What is a Test?

 

What:

To make sure your idea is a good one, you need to do some testing. Testing allows you to increase and confirm your understanding of an idea, and how it can be used to serve a customer need or create value for your business.

Testing means trying out different things and making changes until you have something that will work well for your customers and your business. By committing to testing your hypotheses, you can turn your idea into something your organization can invest in and take to market.

 

Why:

To make sure that your new product will be useful and valuable, you need to get feedback from your customers as soon as possible. This can be done by creating prototypes or Minimum Viable Products (MVPs) and asking end-users to try them out. By doing this, you can quickly learn what works and what doesn't, and make changes accordingly to ensure that you're developing something that is both needed and valuable.

 

How:

  • Step 1: Envision your concept. Whether you're working on a new idea or improving an existing one, it's important to share your vision and get people excited about it. This is your chance to show what's possible with your idea and get everyone on board.

  • Step 2: Invite your Team. Form the team that will explore, test, and evolve your idea. This is known as a judging panel.

  • Step 3: Start shaping. Work through our question-based blueprint to describe your opportunity and establish its business model.

  • Step 4. Start testing. When you're developing a new idea, it's important to be aware of any assumptions you're making and identify potential risks. You can then formulate educated guesses about how your idea will perform and prioritize which of these guesses to test. By conducting experiments and gathering data, you can gain valuable insights and make informed decisions that reduce the risks associated with your idea.

  • Step 5. Build. Measure. Learn. To gather solid evidence-based information, you need to conduct tests using interviews, prototypes, and minimum viable products (MVP). This will help to improve your idea over time.

  • Step 6: Evaluate and refine. Use the information that you've gathered to reshape your opportunity over time.

  • Step 7: Keep iterating. Keep repeating the process until you've learned everything you can, or until you're only making small improvements.

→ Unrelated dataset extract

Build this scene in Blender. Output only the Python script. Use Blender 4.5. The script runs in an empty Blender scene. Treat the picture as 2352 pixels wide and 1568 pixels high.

  • Step 8: Persevere, Pivot, Kill. Assemble the judging panel to assess what you've learned, and determine whether to move forward with your idea (persevere), try a new approach (pivot), or abandon the idea altogether (kill).

 

Best Practices:

If you find yourself grappling with complex aspects or uncertainties surrounding an idea, experiments can be invaluable. They provide a means to thoroughly validate and explore those intricate facets.

When it comes to ensuring the accuracy of specific, well-defined elements of an idea, tests are the way to go. By conducting targeted examinations, you can effectively verify and confirm the integrity of those crucial aspects.

 

Notes:

Innovation is far from being a linear process, and it's not uncommon to find yourself seamlessly shifting between experiments and tests as you encounter new questions and challenges throughout the idea development journey.